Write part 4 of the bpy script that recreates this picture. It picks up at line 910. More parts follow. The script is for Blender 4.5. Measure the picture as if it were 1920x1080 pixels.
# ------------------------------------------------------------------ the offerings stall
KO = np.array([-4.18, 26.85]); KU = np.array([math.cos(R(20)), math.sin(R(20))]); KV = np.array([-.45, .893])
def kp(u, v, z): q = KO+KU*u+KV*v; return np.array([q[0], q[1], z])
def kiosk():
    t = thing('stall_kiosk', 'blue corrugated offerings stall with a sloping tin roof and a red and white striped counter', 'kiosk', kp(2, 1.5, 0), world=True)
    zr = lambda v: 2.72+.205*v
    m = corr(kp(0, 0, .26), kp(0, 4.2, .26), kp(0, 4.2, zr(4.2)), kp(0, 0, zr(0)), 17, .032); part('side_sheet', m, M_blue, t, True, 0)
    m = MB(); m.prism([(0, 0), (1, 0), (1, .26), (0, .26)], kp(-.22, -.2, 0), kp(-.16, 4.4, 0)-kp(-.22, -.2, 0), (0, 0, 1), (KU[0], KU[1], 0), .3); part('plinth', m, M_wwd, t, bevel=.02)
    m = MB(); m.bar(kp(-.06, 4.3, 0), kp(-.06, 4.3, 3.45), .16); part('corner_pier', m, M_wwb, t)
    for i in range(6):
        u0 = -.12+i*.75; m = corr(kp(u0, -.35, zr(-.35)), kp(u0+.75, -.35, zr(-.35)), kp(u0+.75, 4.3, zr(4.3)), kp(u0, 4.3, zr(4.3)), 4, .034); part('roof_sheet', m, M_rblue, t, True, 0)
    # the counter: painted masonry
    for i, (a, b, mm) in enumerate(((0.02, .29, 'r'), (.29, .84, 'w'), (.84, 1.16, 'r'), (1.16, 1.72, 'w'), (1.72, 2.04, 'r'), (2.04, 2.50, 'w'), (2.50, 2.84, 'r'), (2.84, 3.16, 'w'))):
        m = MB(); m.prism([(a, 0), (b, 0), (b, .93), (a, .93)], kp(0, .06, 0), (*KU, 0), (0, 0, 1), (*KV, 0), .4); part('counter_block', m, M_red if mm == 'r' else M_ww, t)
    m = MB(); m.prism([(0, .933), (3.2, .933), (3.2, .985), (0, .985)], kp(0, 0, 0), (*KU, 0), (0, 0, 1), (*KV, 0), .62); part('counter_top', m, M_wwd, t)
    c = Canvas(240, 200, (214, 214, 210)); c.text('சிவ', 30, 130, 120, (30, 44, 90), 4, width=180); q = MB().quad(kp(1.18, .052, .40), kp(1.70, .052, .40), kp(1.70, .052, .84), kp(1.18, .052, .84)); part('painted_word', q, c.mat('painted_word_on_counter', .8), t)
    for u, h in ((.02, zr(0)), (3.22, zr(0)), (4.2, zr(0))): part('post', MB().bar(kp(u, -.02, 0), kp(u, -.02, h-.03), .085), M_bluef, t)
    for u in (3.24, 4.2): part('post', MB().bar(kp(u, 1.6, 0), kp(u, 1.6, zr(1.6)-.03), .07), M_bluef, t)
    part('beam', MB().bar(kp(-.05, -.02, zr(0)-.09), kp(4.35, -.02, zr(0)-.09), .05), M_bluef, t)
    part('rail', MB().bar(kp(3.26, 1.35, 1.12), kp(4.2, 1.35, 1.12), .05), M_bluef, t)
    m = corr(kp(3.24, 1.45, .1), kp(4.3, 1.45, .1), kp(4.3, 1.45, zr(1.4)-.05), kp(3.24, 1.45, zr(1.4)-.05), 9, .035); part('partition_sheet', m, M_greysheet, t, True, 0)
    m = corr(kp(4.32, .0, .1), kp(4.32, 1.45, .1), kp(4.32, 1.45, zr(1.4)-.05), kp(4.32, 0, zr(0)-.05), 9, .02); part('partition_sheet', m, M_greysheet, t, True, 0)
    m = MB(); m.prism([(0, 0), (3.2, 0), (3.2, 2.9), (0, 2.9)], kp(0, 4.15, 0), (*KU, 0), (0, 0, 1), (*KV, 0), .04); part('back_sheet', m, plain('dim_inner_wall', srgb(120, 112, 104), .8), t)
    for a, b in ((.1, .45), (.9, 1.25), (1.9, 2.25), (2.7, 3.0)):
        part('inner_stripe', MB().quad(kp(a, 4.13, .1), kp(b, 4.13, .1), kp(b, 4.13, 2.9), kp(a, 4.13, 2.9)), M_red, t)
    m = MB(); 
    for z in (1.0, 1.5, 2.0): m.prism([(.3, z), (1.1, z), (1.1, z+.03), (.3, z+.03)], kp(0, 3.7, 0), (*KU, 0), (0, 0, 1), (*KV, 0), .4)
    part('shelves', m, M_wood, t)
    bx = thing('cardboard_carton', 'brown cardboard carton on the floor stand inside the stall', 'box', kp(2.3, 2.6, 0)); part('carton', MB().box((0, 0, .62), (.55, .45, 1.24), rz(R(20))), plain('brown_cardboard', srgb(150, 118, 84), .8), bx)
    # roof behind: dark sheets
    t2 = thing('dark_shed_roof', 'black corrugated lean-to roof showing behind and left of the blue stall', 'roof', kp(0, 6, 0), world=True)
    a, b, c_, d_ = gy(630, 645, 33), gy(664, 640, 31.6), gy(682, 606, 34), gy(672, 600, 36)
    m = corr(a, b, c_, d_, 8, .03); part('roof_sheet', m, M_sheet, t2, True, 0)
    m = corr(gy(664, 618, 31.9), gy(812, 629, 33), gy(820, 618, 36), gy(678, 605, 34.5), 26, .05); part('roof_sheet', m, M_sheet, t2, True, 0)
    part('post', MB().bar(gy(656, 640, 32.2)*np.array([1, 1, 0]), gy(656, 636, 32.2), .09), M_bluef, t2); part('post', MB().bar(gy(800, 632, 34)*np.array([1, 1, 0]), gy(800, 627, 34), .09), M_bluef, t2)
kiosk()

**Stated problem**
Extract the full listing above without altering anything.

**Task solution**
Write part 4 of the bpy script that recreates this picture. It picks up at line 910. More parts follow. The script is for Blender 4.5. Measure the picture as if it were 1920x1080 pixels.
# ------------------------------------------------------------------ the offerings stall
KO = np.array([-4.18, 26.85]); KU = np.array([math.cos(R(20)), math.sin(R(20))]); KV = np.array([-.45, .893])
def kp(u, v, z): q = KO+KU*u+KV*v; return np.array([q[0], q[1], z])
def kiosk():
    t = thing('stall_kiosk', 'blue corrugated offerings stall with a sloping tin roof and a red and white striped counter', 'kiosk', kp(2, 1.5, 0), world=True)
    zr = lambda v: 2.72+.205*v
    m = corr(kp(0, 0, .26), kp(0, 4.2, .26), kp(0, 4.2, zr(4.2)), kp(0, 0, zr(0)), 17, .032); part('side_sheet', m, M_blue, t, True, 0)
    m = MB(); m.prism([(0, 0), (1, 0), (1, .26), (0, .26)], kp(-.22, -.2, 0), kp(-.16, 4.4, 0)-kp(-.22, -.2, 0), (0, 0, 1), (KU[0], KU[1], 0), .3); part('plinth', m, M_wwd, t, bevel=.02)
    m = MB(); m.bar(kp(-.06, 4.3, 0), kp(-.06, 4.3, 3.45), .16); part('corner_pier', m, M_wwb, t)
    for i in range(6):
        u0 = -.12+i*.75; m = corr(kp(u0, -.35, zr(-.35)), kp(u0+.75, -.35, zr(-.35)), kp(u0+.75, 4.3, zr(4.3)), kp(u0, 4.3, zr(4.3)), 4, .034); part('roof_sheet', m, M_rblue, t, True, 0)
    # the counter: painted masonry
    for i, (a, b, mm) in enumerate(((0.02, .29, 'r'), (.29, .84, 'w'), (.84, 1.16, 'r'), (1.16, 1.72, 'w'), (1.72, 2.04, 'r'), (2.04, 2.50, 'w'), (2.50, 2.84, 'r'), (2.84, 3.16, 'w'))):
        m = MB(); m.prism([(a, 0), (b, 0), (b, .93), (a, .93)], kp(0, .06, 0), (*KU, 0), (0, 0, 1), (*KV, 0), .4); part('counter_block', m, M_red if mm == 'r' else M_ww, t)
    m = MB(); m.prism([(0, .933), (3.2, .933), (3.2, .985), (0, .985)], kp(0, 0, 0), (*KU, 0), (0, 0, 1), (*KV, 0), .62); part('counter_top', m, M_wwd, t)
    c = Canvas(240, 200, (214, 214, 210)); c.text('சிவ', 30, 130, 120, (30, 44, 90), 4, width=180); q = MB().quad(kp(1.18, .052, .40), kp(1.70, .052, .40), kp(1.70, .052, .84), kp(1.18, .052, .84)); part('painted_word', q, c.mat('painted_word_on_counter', .8), t)
    for u, h in ((.02, zr(0)), (3.22, zr(0)), (4.2, zr(0))): part('post', MB().bar(kp(u, -.02, 0), kp(u, -.02, h-.03), .085), M_bluef, t)
    for u in (3.24, 4.2): part('post', MB().bar(kp(u, 1.6, 0), kp(u, 1.6, zr(1.6)-.03), .07), M_bluef, t)
    part('beam', MB().bar(kp(-.05, -.02, zr(0)-.09), kp(4.35, -.02, zr(0)-.09), .05), M_bluef, t)
    part('rail', MB().bar(kp(3.26, 1.35, 1.12), kp(4.2, 1.35, 1.12), .05), M_bluef, t)
    m = corr(kp(3.24, 1.45, .1), kp(4.3, 1.45, .1), kp(4.3, 1.45, zr(1.4)-.05), kp(3.24, 1.45, zr(1.4)-.05), 9, .035); part('partition_sheet', m, M_greysheet, t, True, 0)
    m = corr(kp(4.32, .0, .1), kp(4.32, 1.45, .1), kp(4.32, 1.45, zr(1.4)-.05), kp(4.32, 0, zr(0)-.05), 9, .02); part('partition_sheet', m, M_greysheet, t, True, 0)
    m = MB(); m.prism([(0, 0), (3.2, 0), (3.2, 2.9), (0, 2.9)], kp(0, 4.15, 0), (*KU, 0), (0, 0, 1), (*KV, 0), .04); part('back_sheet', m, plain('dim_inner_wall', srgb(120, 112, 104), .8), t)
    for a, b in ((.1, .45), (.9, 1.25), (1.9, 2.25), (2.7, 3.0)):
        part('inner_stripe', MB().quad(kp(a, 4.13, .1), kp(b, 4.13, .1), kp(b, 4.13, 2.9), kp(a, 4.13, 2.9)), M_red, t)
    m = MB(); 
    for z in (1.0, 1.5, 2.0): m.prism([(.3, z), (1.1, z), (1.1, z+.03), (.3, z+.03)], kp(0, 3.7, 0), (*KU, 0), (0, 0, 1), (*KV, 0), .4)
    part('shelves', m, M_wood, t)
    bx = thing('cardboard_carton', 'brown cardboard carton on the floor stand inside the stall', 'box', kp(2.3, 2.6, 0)); part('carton', MB().box((0, 0, .62), (.55, .45, 1.24), rz(R(20))), plain('brown_cardboard', srgb(150, 118, 84), .8), bx)
    # roof behind: dark sheets
    t2 = thing('dark_shed_roof', 'black corrugated lean-to roof showing behind and left of the blue stall', 'roof', kp(0, 6, 0), world=True)
    a, b, c_, d_ = gy(630, 645, 33), gy(664, 640, 31.6), gy(682, 606, 34), gy(672, 600, 36)
    m = corr(a, b, c_, d_, 8, .03); part('roof_sheet', m, M_sheet, t2, True, 0)
    m = corr(gy(664, 618, 31.9), gy(812, 629, 33), gy(820, 618, 36), gy(678, 605, 34.5), 26, .05); part('roof_sheet', m, M_sheet, t2, True, 0)
    part('post', MB().bar(gy(656, 640, 32.2)*np.array([1, 1, 0]), gy(656, 636, 32.2), .09), M_bluef, t2); part('post', MB().bar(gy(800, 632, 34)*np.array([1, 1, 0]), gy(800, 627, 34), .09), M_bluef, t2)
kiosk()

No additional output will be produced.